--- start Task input ---

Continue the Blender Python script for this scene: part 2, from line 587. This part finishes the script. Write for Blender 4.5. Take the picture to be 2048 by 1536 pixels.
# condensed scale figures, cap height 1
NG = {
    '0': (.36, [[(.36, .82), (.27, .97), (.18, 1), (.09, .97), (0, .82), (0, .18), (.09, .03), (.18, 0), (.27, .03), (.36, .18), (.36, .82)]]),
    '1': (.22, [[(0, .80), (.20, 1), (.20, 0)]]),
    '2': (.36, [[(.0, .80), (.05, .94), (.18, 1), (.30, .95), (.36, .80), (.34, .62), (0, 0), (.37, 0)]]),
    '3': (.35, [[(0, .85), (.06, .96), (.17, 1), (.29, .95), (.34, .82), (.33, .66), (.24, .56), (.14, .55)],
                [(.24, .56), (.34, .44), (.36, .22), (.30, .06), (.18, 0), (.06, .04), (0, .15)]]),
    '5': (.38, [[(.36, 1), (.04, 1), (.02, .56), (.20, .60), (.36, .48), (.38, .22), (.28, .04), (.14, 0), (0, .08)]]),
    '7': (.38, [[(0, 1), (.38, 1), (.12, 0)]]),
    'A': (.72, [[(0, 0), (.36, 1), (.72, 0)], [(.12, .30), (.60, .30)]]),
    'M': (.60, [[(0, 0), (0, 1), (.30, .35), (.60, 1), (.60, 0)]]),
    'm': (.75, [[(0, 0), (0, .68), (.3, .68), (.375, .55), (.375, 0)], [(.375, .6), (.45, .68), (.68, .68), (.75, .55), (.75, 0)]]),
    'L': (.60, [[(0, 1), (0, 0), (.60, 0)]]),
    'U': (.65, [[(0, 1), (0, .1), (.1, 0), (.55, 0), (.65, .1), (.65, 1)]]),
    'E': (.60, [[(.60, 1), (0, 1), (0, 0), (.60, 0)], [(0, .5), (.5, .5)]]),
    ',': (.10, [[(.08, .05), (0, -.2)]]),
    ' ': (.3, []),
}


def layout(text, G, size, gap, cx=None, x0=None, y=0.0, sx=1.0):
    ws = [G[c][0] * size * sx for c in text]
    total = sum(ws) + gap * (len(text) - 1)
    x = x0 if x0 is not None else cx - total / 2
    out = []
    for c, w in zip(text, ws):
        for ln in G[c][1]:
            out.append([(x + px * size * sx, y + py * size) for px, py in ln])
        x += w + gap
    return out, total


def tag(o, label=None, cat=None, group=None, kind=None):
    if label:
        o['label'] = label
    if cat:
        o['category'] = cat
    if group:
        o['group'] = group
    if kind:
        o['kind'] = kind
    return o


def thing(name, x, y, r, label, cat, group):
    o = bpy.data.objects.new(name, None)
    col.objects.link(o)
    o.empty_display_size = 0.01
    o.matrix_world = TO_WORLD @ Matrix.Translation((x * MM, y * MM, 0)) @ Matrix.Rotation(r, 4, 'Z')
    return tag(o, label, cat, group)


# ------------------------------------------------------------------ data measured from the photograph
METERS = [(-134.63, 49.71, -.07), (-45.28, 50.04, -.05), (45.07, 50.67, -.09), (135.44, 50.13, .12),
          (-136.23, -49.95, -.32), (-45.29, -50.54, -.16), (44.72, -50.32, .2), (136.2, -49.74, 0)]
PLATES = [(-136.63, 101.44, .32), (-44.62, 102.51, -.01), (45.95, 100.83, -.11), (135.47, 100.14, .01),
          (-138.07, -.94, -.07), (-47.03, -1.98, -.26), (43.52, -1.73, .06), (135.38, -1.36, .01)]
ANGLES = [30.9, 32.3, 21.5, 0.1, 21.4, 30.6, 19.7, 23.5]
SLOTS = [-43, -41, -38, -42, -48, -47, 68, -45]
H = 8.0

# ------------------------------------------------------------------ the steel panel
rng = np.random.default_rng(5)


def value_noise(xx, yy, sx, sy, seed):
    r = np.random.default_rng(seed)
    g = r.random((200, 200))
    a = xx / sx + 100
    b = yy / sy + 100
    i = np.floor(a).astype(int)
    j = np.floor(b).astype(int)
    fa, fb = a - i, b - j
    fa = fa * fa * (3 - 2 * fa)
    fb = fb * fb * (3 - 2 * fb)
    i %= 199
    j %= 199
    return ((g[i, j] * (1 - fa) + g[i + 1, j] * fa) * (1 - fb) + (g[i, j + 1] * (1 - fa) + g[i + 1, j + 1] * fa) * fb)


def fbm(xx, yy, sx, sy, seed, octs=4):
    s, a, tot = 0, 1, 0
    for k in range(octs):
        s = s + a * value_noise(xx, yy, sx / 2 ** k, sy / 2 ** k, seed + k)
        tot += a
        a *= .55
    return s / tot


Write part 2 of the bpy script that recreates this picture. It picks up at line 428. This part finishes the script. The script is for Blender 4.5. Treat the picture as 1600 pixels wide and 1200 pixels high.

--- end Task input ---

_Exercise objective_: Word for word, quote all of the data above.

_Correct answer_:
Continue the Blender Python script for this scene: part 2, from line 587. This part finishes the script. Write for Blender 4.5. Take the picture to be 2048 by 1536 pixels.
# condensed scale figures, cap height 1
NG = {
    '0': (.36, [[(.36, .82), (.27, .97), (.18, 1), (.09, .97), (0, .82), (0, .18), (.09, .03), (.18, 0), (.27, .03), (.36, .18), (.36, .82)]]),
    '1': (.22, [[(0, .80), (.20, 1), (.20, 0)]]),
    '2': (.36, [[(.0, .80), (.05, .94), (.18, 1), (.30, .95), (.36, .80), (.34, .62), (0, 0), (.37, 0)]]),
    '3': (.35, [[(0, .85), (.06, .96), (.17, 1), (.29, .95), (.34, .82), (.33, .66), (.24, .56), (.14, .55)],
                [(.24, .56), (.34, .44), (.36, .22), (.30, .06), (.18, 0), (.06, .04), (0, .15)]]),
    '5': (.38, [[(.36, 1), (.04, 1), (.02, .56), (.20, .60), (.36, .48), (.38, .22), (.28, .04), (.14, 0), (0, .08)]]),
    '7': (.38, [[(0, 1), (.38, 1), (.12, 0)]]),
    'A': (.72, [[(0, 0), (.36, 1), (.72, 0)], [(.12, .30), (.60, .30)]]),
    'M': (.60, [[(0, 0), (0, 1), (.30, .35), (.60, 1), (.60, 0)]]),
    'm': (.75, [[(0, 0), (0, .68), (.3, .68), (.375, .55), (.375, 0)], [(.375, .6), (.45, .68), (.68, .68), (.75, .55), (.75, 0)]]),
    'L': (.60, [[(0, 1), (0, 0), (.60, 0)]]),
    'U': (.65, [[(0, 1), (0, .1), (.1, 0), (.55, 0), (.65, .1), (.65, 1)]]),
    'E': (.60, [[(.60, 1), (0, 1), (0, 0), (.60, 0)], [(0, .5), (.5, .5)]]),
    ',': (.10, [[(.08, .05), (0, -.2)]]),
    ' ': (.3, []),
}


def layout(text, G, size, gap, cx=None, x0=None, y=0.0, sx=1.0):
    ws = [G[c][0] * size * sx for c in text]
    total = sum(ws) + gap * (len(text) - 1)
    x = x0 if x0 is not None else cx - total / 2
    out = []
    for c, w in zip(text, ws):
        for ln in G[c][1]:
            out.append([(x + px * size * sx, y + py * size) for px, py in ln])
        x += w + gap
    return out, total


def tag(o, label=None, cat=None, group=None, kind=None):
    if label:
        o['label'] = label
    if cat:
        o['category'] = cat
    if group:
        o['group'] = group
    if kind:
        o['kind'] = kind
    return o


def thing(name, x, y, r, label, cat, group):
    o = bpy.data.objects.new(name, None)
    col.objects.link(o)
    o.empty_display_size = 0.01
    o.matrix_world = TO_WORLD @ Matrix.Translation((x * MM, y * MM, 0)) @ Matrix.Rotation(r, 4, 'Z')
    return tag(o, label, cat, group)


# ------------------------------------------------------------------ data measured from the photograph
METERS = [(-134.63, 49.71, -.07), (-45.28, 50.04, -.05), (45.07, 50.67, -.09), (135.44, 50.13, .12),
          (-136.23, -49.95, -.32), (-45.29, -50.54, -.16), (44.72, -50.32, .2), (136.2, -49.74, 0)]
PLATES = [(-136.63, 101.44, .32), (-44.62, 102.51, -.01), (45.95, 100.83, -.11), (135.47, 100.14, .01),
          (-138.07, -.94, -.07), (-47.03, -1.98, -.26), (43.52, -1.73, .06), (135.38, -1.36, .01)]
ANGLES = [30.9, 32.3, 21.5, 0.1, 21.4, 30.6, 19.7, 23.5]
SLOTS = [-43, -41, -38, -42, -48, -47, 68, -45]
H = 8.0

# ------------------------------------------------------------------ the steel panel
rng = np.random.default_rng(5)


def value_noise(xx, yy, sx, sy, seed):
    r = np.random.default_rng(seed)
    g = r.random((200, 200))
    a = xx / sx + 100
    b = yy / sy + 100
    i = np.floor(a).astype(int)
    j = np.floor(b).astype(int)
    fa, fb = a - i, b - j
    fa = fa * fa * (3 - 2 * fa)
    fb = fb * fb * (3 - 2 * fb)
    i %= 199
    j %= 199
    return ((g[i, j] * (1 - fa) + g[i + 1, j] * fa) * (1 - fb) + (g[i, j + 1] * (1 - fa) + g[i + 1, j + 1] * fa) * fb)


def fbm(xx, yy, sx, sy, seed, octs=4):
    s, a, tot = 0, 1, 0
    for k in range(octs):
        s = s + a * value_noise(xx, yy, sx / 2 ** k, sy / 2 ** k, seed + k)
        tot += a
        a *= .55
    return s / tot


Write part 2 of the bpy script that recreates this picture. It picks up at line 428. This part finishes the script. The script is for Blender 4.5. Treat the picture as 1600 pixels wide and 1200 pixels high.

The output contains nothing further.